With an increasingly unhinged rightwing in Washington unlikely to move their agenda forward federally, corporations like Exxon Mobil, Cargill and Koch Industries have come to rely on ALEC to set precedents with their model legislation in as many states as possible.

So just which businesses are covered under the Property Protection Act? Among the most alarming are elder care facilities, day cares and charter schools. And according to some, this may in part be merely a ploy to shift the spotlight away from Big Ag's involvement pushing HB 405 and similar bills.

“The ag folks know that if they only give themselves this protection from being exposed, it further proves they have something to hide," Matthew Dominguez, the public policy director for Farm Animal Protection at the Humane Society, said in a recent interview. "So, in recent years, they’ve intentionally expanded the reach very broadly to cover all business to cover their tracks.”

Although defenders of the North Carolina bill have claimed their goal is not to criminalize whistleblowers in general, an editorial that ran in the Charlotte Observer before Gov. McCrory’s veto was overturned argued this simply isn’t the case.

“The intent of the bill was made clear when Sen. Josh Stein, D-Wake, offered an amendment. He would have given employees protection if the activity they recorded was illegal. Senate leaders wouldn’t even allow a vote on that,” read the editorial.

Understanding ALEC's role

In 2013, The Center for Media and Democracy issued a report about ALEC’s legislative agenda and it makes for some sober reading. The report looks at five main areas that ALEC targets, including privatized education, the environment and workers' rights. In the latter category, researchers discovered that out of 117 ALEC-sponsored bills put forward in 2013 throughout the U.S., 14 were passed. These included “Right to Work” bills intended to crush unions – like the one signed into law by Scott Walker in Wisconsin, which was almost identical to ALEC’s original model legislation.

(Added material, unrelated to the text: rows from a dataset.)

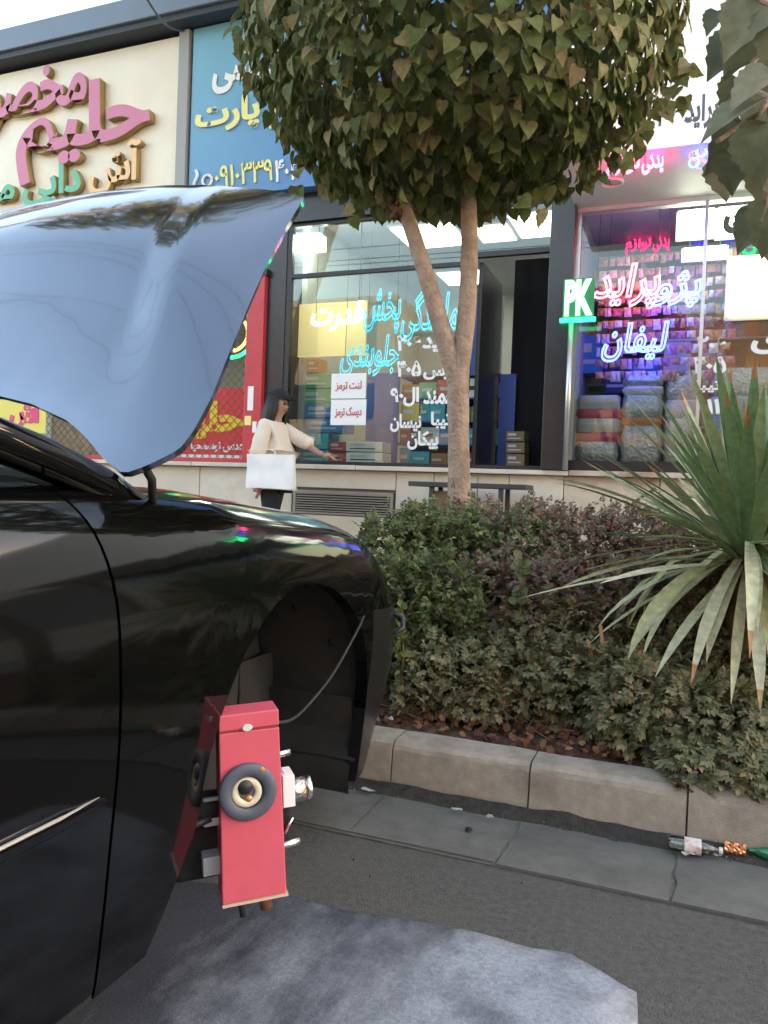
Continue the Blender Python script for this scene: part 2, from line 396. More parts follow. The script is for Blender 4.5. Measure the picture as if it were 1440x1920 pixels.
for a, b in [(-9.4, -7.3), (-7.3, -5.2), (-5.2, -4.42), (-4.42, -3.2), (-3.2, -2.1), (-2.1, -1.05), (-1.05, .6), (.6, 2.2), (2.2, 4.2), (4.2, 7.2)]:
    part('ledge_slab', a+.003, b-.003, F-.09, F+.16, ZL-.045, ZL+random.uniform(-.002, .004), M_stone2 if -1.1 < a < .5 else M_marble, .006)
vg = box('vent_grille', vx0, vx1, F+.02, F+.028, vz0, vz1, mat('vent_dark', (.004,.004,.004), .9), bld)
M_vent = mat('vent_metal', (.3,.27,.24), .5, metal=.4)
for q in ((vx0, vx0+.03, vz0, vz1), (vx1-.03, vx1, vz0, vz1), (vx0+.03, vx1-.03, vz1-.03, vz1), (vx0+.03, vx1-.03, vz0, vz0+.02)):
    MB().box(q[0], q[1], F-.01, F+.018, q[2], q[3]).build('vent_frame', M_vent, vg)
ns = 8; vs = None
for i in range(ns):
    z = vz0+.035+(vz1-vz0-.07)*i/(ns-1)
    sl_ = MB().add([(vx0+.03, F-.005, z-.006), (vx1-.03, F-.005, z-.006), (vx1-.03, F+.015, z+.002), (vx0+.03, F+.015, z+.002), (vx0+.03, F-.005, z+.004), (vx1-.03, F-.005, z+.004), (vx1-.03, F+.015, z+.009), (vx0+.03, F+.015, z+.009)],
             [(0,1,2,3), (7,6,5,4), (0,4,5,1), (2,6,7,3), (0,3,7,4), (1,5,6,2)]).build('slat', M_vent, vg)
# fascia beam along the roof
zt0, zt1 = 5.95, 6.23
part('fascia_beam', -14, -1.2, F-.42, F+.3, zt0+.02, zt1, M_beam, .01)
part('fascia_soffit', -14, -1.2, F-.38, F+.3, zt0-.05, zt0+.02, M_beam_dark)
part('roof', -14, 26, F+.3, F+6, 5.7, 5.9, M_grey)
part('upper_wall', -14, -1.25, F+.05, F+.3, 4.0, 5.9, M_grey)
part('upper_wall', -1.25, 26, F+.05, F+.3, 3.75, 5.9, M_cream)
# cross walls and rear walls
DEP = 4.2
part('rear_wall', -14, -4.5, F+DEP, F+DEP+.2, 0, 5.7, M_wall_in)
part('rear_wall', -4.06, -1.1, F+DEP, F+DEP+.2, 0, 5.7, M_wall_in)
part('rear_wall', -1.05, 9, F+3.0, F+3.2, 0, 5.7, mat('panel_wall', (.42,.27,.21), .5, var=.1))
part('partition_wall', -4.5, -4.06, F+.36, F+DEP+.2, 0, 5.7, M_wall_in)
part('partition_wall', -1.12, -1.05, F+.36, F+DEP+.2, 0, 5.7, M_wall_in)
part('partition_wall', 4.2, 4.5, F+.05, F+DEP, 0, 5.7, M_cream)
part('shop_floor', -4.06, -1.12, F+.16, F+DEP, .9, ZL+.006, M_floor_in)
part('shop_floor', -14, -4.5, F+.16, F+DEP, .9, ZL+.006, M_floor_in)
part('shop_floor', -1.05, 4.2, F+.16, F+3, .9, ZL+.006, M_floor_in)
part('ceiling', -4.06, -1.12, F+.1, F+DEP, 3.95, 4.05, M_ceil)
part('ceiling', -14, -4.5, F+.1, F+DEP, 3.95, 4.05, M_ceil)
part('ceiling', -1.05, 4.2, F+.1, F+3, 3.62, 3.72, M_ceil)
# the middle shopfront
part('shopfront_lintel', -4.55, -1.2, F-.05, F+.1, 3.72, 4.1, M_black)
part('corner_pillar', -4.42, -4.12, F-.02, F+.35, ZL+.005, 3.72, M_black, .004)
part('corner_post', -4.12, -4.06, F-.01, F+.05, ZL+.005, 3.72, M_dark)
px0, px1, _, _ = pbox(1024, 400, 1066, 880, F-.1)
part('black_pillar', px0, px1+.02, F-.12, F+.2, ZL+.005, 3.80, M_black, .006)
zt = at(700, 507, F).z
frm = part('window_frame', -4.06, px0, F-.01, F+.05, ZL+.005, ZL+.04, M_dark)
for q in ((-4.06, -2.09, zt-.02, zt+.02), (-2.09, px0, zt+.05, zt+.10), (-4.06, px0, 3.68, 3.72)): MB().box(q[0], q[1], F-.008, F+.05, q[2], q[3]).build('window_bar', M_dark, frm)
for q in ((-2.105, -2.065, ZL+.04, 3.68), ): MB().box(q[0], q[1], F-.012, F+.054, q[2], q[3]).build('door_post', M_dark, frm)
MB().box(-4.06, -2.105, F+.012, F+.02, ZL+.04, zt-.02).build('glass_pane', M_glass, frm)
MB().box(-4.06, -2.09, F+.012, F+.02, zt+.02, 3.68).build('glass_pane', M_glass, frm)
MB().box(-2.065, px0, F+.012, F+.02, zt+.10, 3.68).build('glass_pane', M_glass, frm)
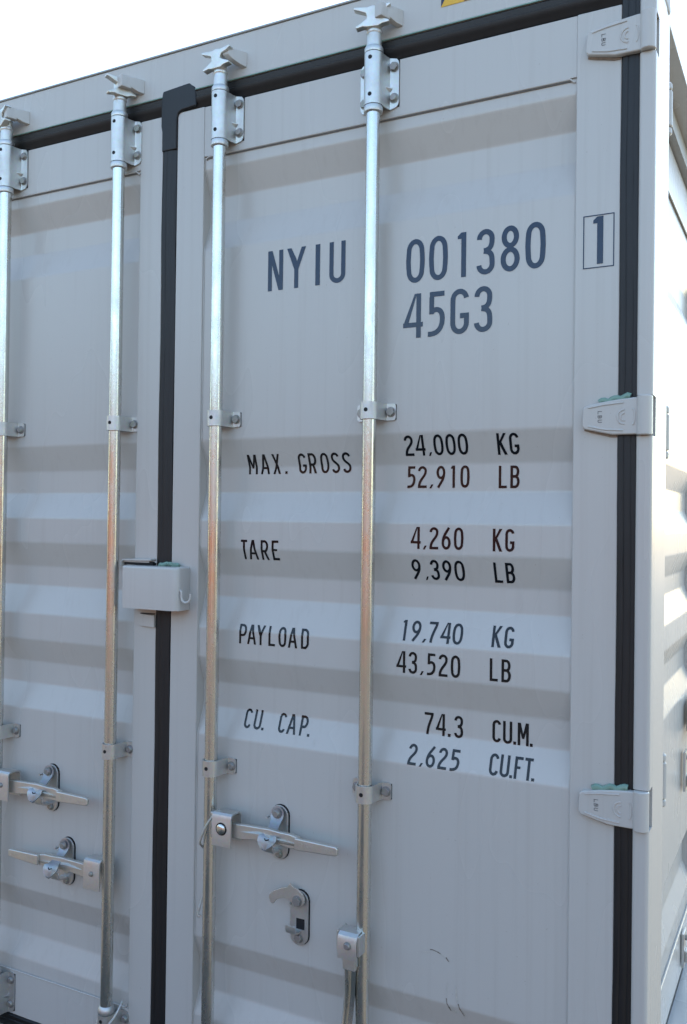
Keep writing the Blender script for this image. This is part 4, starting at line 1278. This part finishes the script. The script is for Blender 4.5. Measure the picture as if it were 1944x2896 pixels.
# ------------------------------------------------------------------ wire ropes hung on the rods
def wire_rope(path, r, pitch, name, label, n_str=3, rs=None):
    pts_ = [Vector(p) for p in path]
    fine = []
    for i in range(len(pts_) - 1):
        p0 = pts_[max(i - 1, 0)]; p1 = pts_[i]; p2 = pts_[i + 1]; p3 = pts_[min(i + 2, len(pts_) - 1)]
        m_ = max(4, int((p2 - p1).length / 0.0016))
        for k in range(m_):
            t = k / m_
            fine.append(0.5 * ((2 * p1) + (-p0 + p2) * t + (2 * p0 - 5 * p1 + 4 * p2 - p3) * t * t + (-p0 + 3 * p1 - 3 * p2 + p3) * t ** 3))
    fine.append(pts_[-1])
    mb = MB()
    for s_ in range(n_str):
        out = []
        dist = 0
        for i, p in enumerate(fine):
            if i:
                dist += (p - fine[i - 1]).length
            d = (fine[min(i + 1, len(fine) - 1)] - fine[max(i - 1, 0)]).normalized()
            a = d.orthogonal().normalized() if abs(d.y) > 0.95 else (Vector((0, 1, 0)) - d * d.y).normalized()
            b2 = d.cross(a)
            ang = dist / pitch * 2 * math.pi + s_ * 2 * math.pi / n_str
            out.append(p + (a * math.cos(ang) + b2 * math.sin(ang)) * r)
        mb.tube(out, rs or r * 1.0, 6)
    o = mb.build(name, M['wire'], None, angle=60)
    o['label'] = label
    o['category'] = 'wire rope'
    return o
wire_rope([(-1.010, -0.030, 0.985), (-0.9985, -0.050, 0.9895), (-1.0071, -0.060, 0.9824), (-1.0160, -0.060, 0.9724), (-1.0278, -0.058, 0.9581), (-1.0397, -0.056, 0.9388), (-1.0495, -0.052, 0.9211),
           (-1.0570, -0.048, 0.9057), (-1.0600, -0.036, 0.8920), (-1.0590, -0.022, 0.8800), (-1.0610, -0.016, 0.8650), (-1.0620, -0.014, 0.8350), (-1.0625, -0.014, 0.8104), (-1.0632, -0.018, 0.7900),
           (-1.0650, -0.022, 0.7704), (-1.0670, -0.026, 0.7536), (-1.0700, -0.030, 0.7364), (-1.0735, -0.030, 0.7232), (-1.0715, -0.030, 0.7165), (-1.0650, -0.030, 0.7190)],
          0.0017, 0.011, 'wire_rope', 'twisted steel wire looped over the handle hub and hanging behind the rod', 3)
wire_rope([(-1.3230, -0.010, 0.4360), (-1.3190, -0.024, 0.4300), (-1.3160, -0.040, 0.4200), (-1.3210, -0.052, 0.4060), (-1.3300, -0.060, 0.3920), (-1.3450, -0.062, 0.3740), (-1.3620, -0.060, 0.3560),
           (-1.3780, -0.050, 0.3500), (-1.3860, -0.040, 0.3650), (-1.3850, -0.034, 0.3850), (-1.3820, -0.026, 0.4030), (-1.3800, -0.014, 0.4100)],
          0.0017, 0.011, 'wire_rope', 'steel wire loop slung around the bottom bracket of a door rod', 3)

ALEC has also been pushing “Castle Laws,” better known as “Stand Your Ground” laws, like the one in Florida that led to an acquittal for George Zimmerman in the 2012 killing of Trayvon Martin. Openly propagating these bills at the behest of the gun industry and powerful lobbying groups like the NRA has led to some rare but impacting blowback for ALEC; the publicity around the Zimmerman acquittal, for instance, led powerful companies like Coca-Cola, Walmart and Kraft Foods to sever their ties to the group. Not only that, ALEC's “network lost almost 400 state legislators from its membership... as well as more than 60 corporations that form the core of its funding," according to The Guardian.

Another group, Color of Change, has targeted ALEC for its promotion of discriminatory Voter ID laws targeting people of color, waging campaigns to shame big corporations for supporting the disenfranchisement of voters.

Now, with Ag-Gag laws on the rise, there is hope that they'll face legal challenges in court and be struck down as an obvious abridgement of Americans’ First Amendment rights to free speech. At the same time, ALEC is increasingly relying on the post-9/11 association of activism with terrorism – and the federal government has often seemed to share that enthusiasm, prosecuting government whistleblowers from Chelsea Manning to Jeffrey Sterling.

In today's America it appears some people, especially corporate ”persons,” are indeed more equal than others. From buying elections to muzzling activists who film animal cruelty, political and financial elites increasingly think and act like they're above the law. Until bills like the Property Protection Act get vehemently opposed and rejected at the state level, they may keep getting away with it – and the Constitutional rights of Americans may vanish before our eyes.